Financing your business from your retirement accounts

Because people have always thought of their retirement plans as “untouchable”, the practice of using retirement funds as a source of business capital may seem unusual.

Actually, the federal pension laws allow entrepreneurs to transfer funds from a qualified plan, like a 401(k)or an IRA, into the Pension Transfer Trust Plan. The Pension Transfer Trust Plan is then allowed to purchase stock in a closely-held corporation as long as the IRC and other rules are followed.

With the significant accumulation in 401(k) plans in the last twenty years, the concept of using retirement money to fund a new business has become increasingly popular.

The ERISA Act of 1974

The Pension Transfer Trust Plan is designed in accordance with ERISA Sections 407(b)(1) and 409(e) as a statutory exemption to the prohibited transaction rules under IRS Code Section 4975. For over 30 years now, taxpayers have been allowed to transfer funds from a qualified plan into a new pension plan. The new pension plan is then allowed to purchase stock in a closely-held business under specific guidelines provided by the IRS and the Department of Labor. Proceeds from the sale of this stock can then be used for small business funding, franchise financing, as equity for a SBA business loan, or for other business purposes.

These laws mean a taxpayer can transfer qualified funds into a new pension plan to invest in a business, through the purchase of privately-held stock, without triggering early distribution taxes and penalties.*

Favorable Determination Letter from the IRS

The Pension Transfer Trust Plan has received favorable letters of determination from the IRS multiple times indicating that the plan document satisfies applicable tax-qualification requirements. A copy of the most recent one is available by clicking here.

Department of Labor Letter Ruling

In the DOL’s Advisory Opinion 96-08A issued in June 1996, they advised the purchase of qualifying employer securities by an eligible individual account plan is exempt from prohibited transaction treatment if certain conditions are met.


There is an exemption to the “prohibited transaction rules” in Internal Revenue Code section 4975 that allows your new pension plan to purchase “qualifying employer securities”. Your CPA or attorney can easily confirm IRC 4975(d)(13) and ERISA 408(e).

  1. IRC 4975(d)(13) and ERISA 408(e): A profit sharing plan can purchase “Qualifying Employer Securities” without being in violation of the prohibited transaction rules.
  2. IRC 4975(e)(8): Definition of Qualifying Employer Securities includes stock of the Employer.
  3. ERISA 408(e): A plan’s acquisition of “Qualifying Employer Securities” which is otherwise a prohibited transaction is exempted from ERISA’s prohibited transaction rules and its limitations if certain conditions are met: the acquisition or sale is for “adequate consideration” (ERISA 408(e)(1)); the plan is an “eligible” defined contribution plan (ERISA 408(e)(3)(A).
  4. ERISA 407(b)(1): ERISA’s limitation on the acquisition and holding of Qualifying Employer Securities (normally 10% of plan assets) does not apply to “eligible individual account plans” (ERISA 407(b)(1)). In addition, these plans do not violate ERISA’s diversification and, to the extent it requires diversification, prudence requirements (ERISA 404(a)(2).
  5. ERISA 407(d)(3): As long as it includes appropriate plan language, a profit sharing plan is an “eligible individual account plan” for purposes of the exemption from the 10% limitation on acquiring and holding employer securities.

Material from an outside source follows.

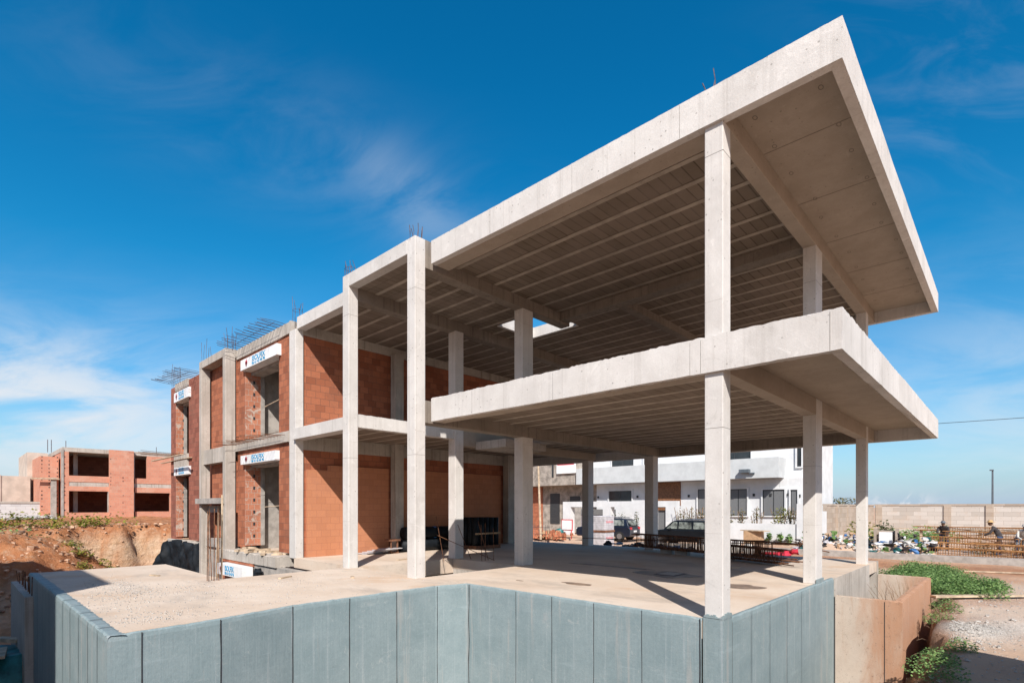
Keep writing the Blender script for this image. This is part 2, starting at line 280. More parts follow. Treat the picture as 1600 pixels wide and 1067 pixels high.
# ---------------------------------------------------------------- geometry helpers
class MB:
    def __init__(s): s.v = []; s.f = []
    def add(s, vs, fs):
        o = len(s.v); s.v += [tuple(v) for v in vs]; s.f += [tuple(i+o for i in f) for f in fs]; return s
    def box(s, x0, x1, y0, y1, z0, z1):
        vs = [(x, y, z) for z in (z0, z1) for y in (y0, y1) for x in (x0, x1)]
        return s.add(vs, [(0, 2, 3, 1), (4, 5, 7, 6), (0, 1, 5, 4), (2, 6, 7, 3), (0, 4, 6, 2), (1, 3, 7, 5)])
    def prism(s, poly, z0, z1):   # poly counter-clockwise
        n = len(poly); vs = [(x, y, z0) for x, y in poly]+[(x, y, z1) for x, y in poly]
        fs = [tuple(range(n))[::-1], tuple(range(n, 2*n))]+[(i, (i+1) % n, (i+1) % n+n, i+n) for i in range(n)]
        return s.add(vs, fs)
    def tube(s, pts, r, n=6, r1=None):
        pts = [Vector(p) for p in pts]; vs = []; m = len(pts)
        for i, p in enumerate(pts):
            d = (pts[min(i+1, m-1)]-pts[max(i-1, 0)]).normalized()
            a = d.cross(Vector((0, 0, 1))); a = a.normalized() if a.length > 1e-3 else Vector((1, 0, 0)); b = d.cross(a)
            rr = r if r1 is None else r+(r1-r)*i/(m-1)
            vs += [p+(a*math.cos(2*PI*k/n)+b*math.sin(2*PI*k/n))*rr for k in range(n)]
        fs = [(i*n+k, i*n+(k+1) % n, (i+1)*n+(k+1) % n, (i+1)*n+k) for i in range(m-1) for k in range(n)]
        fs += [tuple(range(n))[::-1], tuple(range((m-1)*n, m*n))]
        return s.add(vs, fs)
    def obox(s, c, ux, uy, hx, hy, z0, z1):  # box oriented in plan
        c = Vector(c); ux = Vector(ux).normalized(); uy = Vector((-ux.y, ux.x))
        vs = [(c.x+ux.x*a*hx+uy.x*b*hy, c.y+ux.y*a*hx+uy.y*b*hy, z) for z in (z0, z1) for b in (-1, 1) for a in (-1, 1)]
        return s.add(vs, [(0, 2, 3, 1), (4, 5, 7, 6), (0, 1, 5, 4), (2, 6, 7, 3), (0, 4, 6, 2), (1, 3, 7, 5)])
    def lump(s, c, rx, ry, rz, seg=10, jit=.25, rng=R):
        vs = []; fs = []; rings = max(4, seg//2); ph = rng.random()*9
        for i in range(rings+1):
            t = PI*i/rings
            for k in range(seg):
                a = 2*PI*k/seg; d = Vector((math.sin(t)*math.cos(a), math.sin(t)*math.sin(a), math.cos(t)))
                q = 1+jit*mn.noise(d*1.7+Vector((ph, ph, ph)))*1.6
                vs.append((c[0]+d.x*rx*q, c[1]+d.y*ry*q, c[2]+d.z*rz*q))
        fs = [(i*seg+k, (i+1)*seg+k, (i+1)*seg+(k+1) % seg, i*seg+(k+1) % seg) for i in range(rings) for k in range(seg)]
        return s.add(vs, fs)
    def build(s, name, mat, parent=None, off=None, bevel=0, smooth=False, label=None, col=None):
        me = bpy.data.meshes.new(name); off = Vector(off) if off is not None else (parent['_o'] if parent is not None and '_o' in parent else None)
        off = Vector(off) if off is not None else Vector((0, 0, 0))
        me.from_pydata([tuple(Vector(v)-off) for v in s.v], [], s.f)
        uv = me.uv_layers.new(name='UVMap'); me.update()
        for p in me.polygons:
            n = p.normal; ax = 0 if abs(n.x) >= max(abs(n.y), abs(n.z)) else (1 if abs(n.y) >= abs(n.z) else 2)
            for li in p.loop_indices:
                q = s.v[me.loops[li].vertex_index]
                uv.data[li].uv = (q[1], q[2]) if ax == 0 else ((q[0], q[2]) if ax == 1 else (q[0], q[1]))
            if smooth: p.use_smooth = True
        me.materials.append(M[mat] if isinstance(mat, str) else mat)
        o = bpy.data.objects.new(name, me); S.collection.objects.link(o)
        if parent is not None: o.parent = parent
        else: o.location = off
        if bevel:
            b = o.modifiers.new('bevel', 'BEVEL'); b.width = bevel; b.segments = 2; b.limit_method = 'ANGLE'; b.angle_limit = .6
        if label: o['label'] = label
        return o
def thing(name, label, cat, loc=(0, 0, 0), rz=0, group=None):
    o = bpy.data.objects.new(name, None); S.collection.objects.link(o); o.location = loc; o.rotation_euler = (0, 0, rz)
    o['label'] = label; o['category'] = cat; o.empty_display_size = .3
    if group: o['group'] = group
    if rz == 0: o['_o'] = tuple(loc)
    return o
def tag(o, label, cat, group=None, kind=None):
    o['label'] = label; o['category'] = cat
    if group: o['group'] = group
    if kind: o['kind'] = kind
    return o
def struct(o, label, cat, kind='structure'): return tag(o, label, cat, None, kind)
def bx(name, mat, parent, *a, bevel=0, label=None): return MB().box(*a).build(name, mat, parent, bevel=bevel, label=label)
def rough_edge_box(x0, x1, y0, y1, z0, z1, amp=.012, step=.045, both=True, rng=R):
    """slab with a ragged top arris: outer ring subdivided, top edge jittered"""
    mb = MB(); pts = []
    def seg(a, b):
        n = max(1, int((Vector(b)-Vector(a)).length/step)); return [(a[0]+(b[0]-a[0])*i/n, a[1]+(b[1]-a[1])*i/n) for i in range(n)]
    ring = seg((x0, y0), (x1, y0))+seg((x1, y0), (x1, y1))+seg((x1, y1), (x0, y1))+seg((x0, y1), (x0, y0)); n = len(ring)
    lo = [(x, y, z0+(abs(rng.gauss(0, amp*.35)) if both else 0)) for x, y in ring]
    hi = [(x+.004*mn.noise(Vector((x*.9, y*.9, 2))), y+.004*mn.noise(Vector((x*.9, y*.9, 7))), z1-abs(rng.gauss(0, amp*.45))-amp*1.1*max(0, mn.noise(Vector((x*5, y*5, z1))))+amp*.4*mn.noise(Vector((x*1.3, y*1.3, z1)))) for x, y in ring]
    inn = [(min(max(x, x0+.06), x1-.06), min(max(y, y0+.06), y1-.06), z1+rng.gauss(0, amp*.2)) for x, y in ring]
    mb.add(lo+hi+inn, [tuple(range(n))[::-1]]+[(i, (i+1) % n, (i+1) % n+n, i+n) for i in range(n)]+[(i+n, (i+1) % n+n, (i+1) % n+2*n, i+2*n) for i in range(n)]+[tuple(range(2*n, 3*n))])
    return mb
def text(body, size, mat, parent, origin, name='lettering', ext=.004, bold=.0, ux=(0, -1, 0), uz=(0, 0, 1), width=None):
    cu = bpy.data.curves.new('t', 'FONT'); cu.body = body; cu.size = size; cu.extrude = ext; cu.offset = bold; cu.align_x = 'LEFT'
    to = bpy.data.objects.new('t', cu); S.collection.objects.link(to); bpy.context.view_layer.update()
    me = bpy.data.meshes.new_from_object(to.evaluated_get(bpy.context.evaluated_depsgraph_get()))
    bpy.data.objects.remove(to); ux = Vector(ux); uz = Vector(uz); nn = ux.cross(uz)
    w = max(v.co.x for v in me.vertices); k = (width/w) if width else 1
    off = Vector(parent['_o']) if '_o' in parent else Vector((0, 0, 0))
    for v in me.vertices:
        c = v.co.copy(); v.co = Vector(origin)+ux*c.x*k+uz*c.y+nn*c.z-off
    me.name = name; me.materials.clear(); me.materials.append(M[mat]); o = bpy.data.objects.new(name, me); S.collection.objects.link(o); o.parent = parent; return o
def leaves(mb, c, r, n, size, rng=R, flatten=1., up=.3, shell=.5):
    for _ in range(n):
        d = Vector((rng.gauss(0, 1), rng.gauss(0, 1), rng.gauss(0, 1))).normalized()*(rng.random()**shell)
        p = Vector((c[0]+d.x*r[0], c[1]+d.y*r[1], c[2]+d.z*r[2]))
        a = Vector((rng.gauss(0, 1), rng.gauss(0, 1), rng.gauss(0, .5))).normalized(); b = a.cross(Vector((rng.gauss(0, .6), rng.gauss(0, .6), 1)).normalized()).normalized()
        s = size*(.6+.8*rng.random()); mb.add([p-a*s*.5, p+b*s*.32, p+a*s*.6, p-b*s*.32], [(0, 1, 2, 3)])
    return mb

# ================================================================= ground
def sd_poly(x, y, P):
    ins = False; dm = 1e9; n = len(P)
    for i in range(n):
        x1, y1 = P[i]; x2, y2 = P[(i+1) % n]
        dx, dy = x2-x1, y2-y1; t = max(0, min(1, ((x-x1)*dx+(y-y1)*dy)/(dx*dx+dy*dy)))
        dm = min(dm, math.hypot(x-x1-t*dx, y-y1-t*dy))
        if (y1 > y) != (y2 > y) and x < (x2-x1)*(y-y1)/(y2-y1)+x1: ins = not ins
    return -dm if ins else dm
PIT = [(-3, 3.6), (4.2, 2.8), (6.0, 1.0), (12.5, 1.0), (18.05, 1.25), (18.05, 33.5), (8, 34), (3.8, 33.2), (-3, 33)]
def sst(a, b, x): t = max(0, min(1, (x-a)/(b-a))); return t*t*(3-2*t)
def ground_h(x, y):
    far = sst(14, 30, y)*(1-sst(16, 24, x))          # left plateau
    base = -.9+1.45*far+.25*sst(36, 50, y)*(1-sst(16, 24, x))
    if x < 4 and y < 5: base = -.15-.75*sst(3, 6, x)-1.0*sst(1.5, 3, math.hypot(x, y))
    n1 = mn.fractal(Vector((x*.35, y*.35, 3.3)), 1., 2., 5); n2 = mn.fractal(Vector((x*1.7, y*1.7, 1.3)), .9, 2., 4)
    d = sd_poly(x, y, PIT)+.35*mn.noise(Vector((x*.8, y*.8, 0)))*(1 if y < 20 else 2)+(.22*mn.noise(Vector((x*2.6, y*2.6, 4))) if y < 4 else 0)
    w = .5 if y < 20 else 1.3
    k = sst(-w, 0, d)
    z = base*k+(-3.6)*(1-k)
    n3 = abs(mn.noise(Vector((x*1.1, y*1.1, z*1.3))))+.5*abs(mn.noise(Vector((x*2.9, y*2.9, z*3))))
    z += (.03*n1+.015*n2) if (y < 12 and x > 5) else (.12*n1+.09*n2-.22*n3*(1 if y < 40 else .3))
    # red spoil mound between the terrace and the rear bank
    m = math.exp(-((x-1.6)/3.2)**2-((y-27)/4.6)**2)
    if d < .6: z = max(z, -3.6+4.15*m**.55+.26*n1+.2*n2-.4*n3) if m > .02 else z
    # spoil heap beside the photographer
    z += 3.5*sst(3, 5, x)*sst(10.4, 8.6, x)*math.exp(-((y+2.25)/.78)**2) if y > -2.25 else 3.5*sst(3, 5, x)*sst(10.4, 8.6, x)*sst(-7, -2.25, y)
    # gravel ridge along the trench
    z += .1*math.exp(-((x-13.4)/.9)**2-((y-.7)/.55)**2)
    return z
def axis(lo, fine0, fine1, hi, st):
    a = []; x = fine0
    while x < fine1: a.append(x); x += st
    s = st
    while x < hi: a.append(x); s *= 1.25; x += s
    a.append(hi); x = fine0; s = st; b = []
    while x > lo: s *= 1.25; x -= s; b.append(max(x, lo))
    return sorted(set(b))+a
xs = axis(-900, -1.2, 19.5, 2500, .2); ys = axis(-900, -1.5, 37, 2500, .2)
gm = MB(); nx, ny = len(xs), len(ys); zone = []
for j, y in enumerate(ys):
    for i, x in enumerate(xs):
        z = ground_h(x, y); gm.v.append((x, y, z))
        left = sst(17, 12, x)*sst(8, 16, y) if x < 18 else 0
        red = max(left, .35*sst(.45, .6, .5+.5*mn.noise(Vector((x*.4, y*.4, 8)))), .8*sst(-.1, -.6, sd_poly(x, y, PIT)) if y < 16 and -4 < x < 20 else 0)
        if y < 4 and 8 < x < 19:
            dd = sd_poly(x, y, PIT); red = max(red, .9*sst(.55, .05, dd))
        if 26 < x < 29.6 and y < 9: red = max(red, .75)
        if 30.5 < x < 33 and y < 9: red = max(red, .7)
        pale = 0
        if left > .3: pale = sst(.1, -.3, z)*sst(-1.9, -1.2, z)*sst(31, 33, y)*.95+(sst(-.6, -1.6, z)*.75 if x < 4 else 0)
        g = math.exp(-((x-13.4)/.8)**2-((y-.55)/.6)**2)*1.3+math.exp(-((x-14.6)/1.0)**2-((y+.1)/.7)**2)*.5+(.3*sst(1.6, .9, abs(y-1.3+.04*x))*sst(13, 15, x)*sst(24, 18, x))
        zone.append((min(1, red), min(1, pale), max(0, min(1, g)), 1))
gm.f = [(j*nx+i, j*nx+i+1, (j+1)*nx+i+1, (j+1)*nx+i) for j in range(ny-1) for i in range(nx-1)]
go = gm.build('ground', 'soil', smooth=True); struct(go, 'bare sandy and red earth of the building site with an excavated pit', 'ground')
ca = go.data.color_attributes.new('zone', 'FLOAT_COLOR', 'POINT'); ca.data.foreach_set('color', np.array(zone, dtype=np.float32).ravel())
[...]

  1. Participation: Allow each eligible employee to participate in the Plan.
  2. Diversification: If at all possible, do not invest all of the funds into Qualifying Employer Securities. Invest a significant portion into other traditional investments. However, diversification may also be achieved through subsequent annual contributions.
  3. Fair Market Value: You must have some method of reasonably ascertaining a Fair Market Value for the transaction and subsequent valuations for participant accounting purposes.
  4. “Substantial and recurring” contributions: This means your new pension plan will take the place of your old 401(k) or Rollover IRA and that you plan to put money away each year in the form of annual contributions, as much as you can afford to put into tax-free savings.
  5. Sponsor must be a C-corporation: The stock must not be Subchapter-S stock because a retirement trust cannot be a shareholder of a Subchapter-S corporation. An LLC does not issue stock like a C-corporation does, so the plan cannot invest in and be a member of an LLC and still meet the requirements to qualify under the ERISA 408(e) exemption.

* Note: Because the taxpayer is using direct rollover money to purchase shares of stock in his new business, there is no withdrawal; therefore, there will not be a penalty or tax due on the transaction. Retirement plan assets are not being used to run the business, instead, cash proceeds from the sale of stock from the business to the plan are used to run the business. Therefore, the plan owns the shares in the business and so long as the shares are not distributed or liquidated from the Trust, the rollover remains sheltered from taxes by the trust provisions of IRS section 501(a).